Your goal: Search the data below for "scene"; list each line that holds it.

Available data:
※ ※ ※

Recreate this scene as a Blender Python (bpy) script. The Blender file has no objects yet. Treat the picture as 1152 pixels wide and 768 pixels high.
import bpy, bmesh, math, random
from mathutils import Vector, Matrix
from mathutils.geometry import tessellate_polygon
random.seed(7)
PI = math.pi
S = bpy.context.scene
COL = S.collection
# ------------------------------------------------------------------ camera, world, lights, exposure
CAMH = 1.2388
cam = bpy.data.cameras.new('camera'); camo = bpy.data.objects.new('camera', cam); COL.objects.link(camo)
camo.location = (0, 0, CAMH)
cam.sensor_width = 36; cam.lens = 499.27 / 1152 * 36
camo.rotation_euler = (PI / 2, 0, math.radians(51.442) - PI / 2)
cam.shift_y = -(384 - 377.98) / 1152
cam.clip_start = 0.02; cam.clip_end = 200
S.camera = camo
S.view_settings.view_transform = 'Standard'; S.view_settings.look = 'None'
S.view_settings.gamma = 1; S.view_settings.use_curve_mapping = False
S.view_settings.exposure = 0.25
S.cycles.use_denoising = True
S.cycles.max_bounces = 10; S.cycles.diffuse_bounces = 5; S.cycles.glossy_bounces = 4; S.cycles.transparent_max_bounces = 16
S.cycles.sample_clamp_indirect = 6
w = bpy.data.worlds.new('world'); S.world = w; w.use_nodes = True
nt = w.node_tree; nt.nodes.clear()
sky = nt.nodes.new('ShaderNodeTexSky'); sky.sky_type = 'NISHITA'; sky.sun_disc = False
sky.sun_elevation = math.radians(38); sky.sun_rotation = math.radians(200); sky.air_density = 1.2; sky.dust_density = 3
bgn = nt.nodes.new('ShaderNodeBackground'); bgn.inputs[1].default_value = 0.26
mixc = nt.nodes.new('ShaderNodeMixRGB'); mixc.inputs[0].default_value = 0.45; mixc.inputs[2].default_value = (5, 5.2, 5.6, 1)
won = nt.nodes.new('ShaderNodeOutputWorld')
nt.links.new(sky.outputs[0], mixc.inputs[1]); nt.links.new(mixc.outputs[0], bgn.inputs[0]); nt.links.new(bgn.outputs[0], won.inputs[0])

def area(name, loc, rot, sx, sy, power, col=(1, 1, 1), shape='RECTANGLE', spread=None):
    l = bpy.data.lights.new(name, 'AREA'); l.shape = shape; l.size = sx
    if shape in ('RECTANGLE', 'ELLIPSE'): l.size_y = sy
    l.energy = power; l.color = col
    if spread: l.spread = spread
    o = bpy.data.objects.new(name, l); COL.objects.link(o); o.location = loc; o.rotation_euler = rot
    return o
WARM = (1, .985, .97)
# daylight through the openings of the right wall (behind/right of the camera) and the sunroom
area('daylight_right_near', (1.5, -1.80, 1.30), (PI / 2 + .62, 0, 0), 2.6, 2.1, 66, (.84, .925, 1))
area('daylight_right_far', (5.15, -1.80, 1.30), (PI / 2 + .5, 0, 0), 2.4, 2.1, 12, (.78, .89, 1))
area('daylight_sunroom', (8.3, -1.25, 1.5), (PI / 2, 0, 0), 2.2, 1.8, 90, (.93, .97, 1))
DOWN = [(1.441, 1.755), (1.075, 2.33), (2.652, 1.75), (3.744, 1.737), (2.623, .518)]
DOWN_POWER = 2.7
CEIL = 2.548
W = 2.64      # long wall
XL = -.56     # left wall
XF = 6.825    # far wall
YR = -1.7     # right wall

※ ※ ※

Answer below:
Recreate this scene as a Blender Python (bpy) script. The Blender file has no objects yet. Treat the picture as 1152 pixels wide and 768 pixels high.
S = bpy.context.scene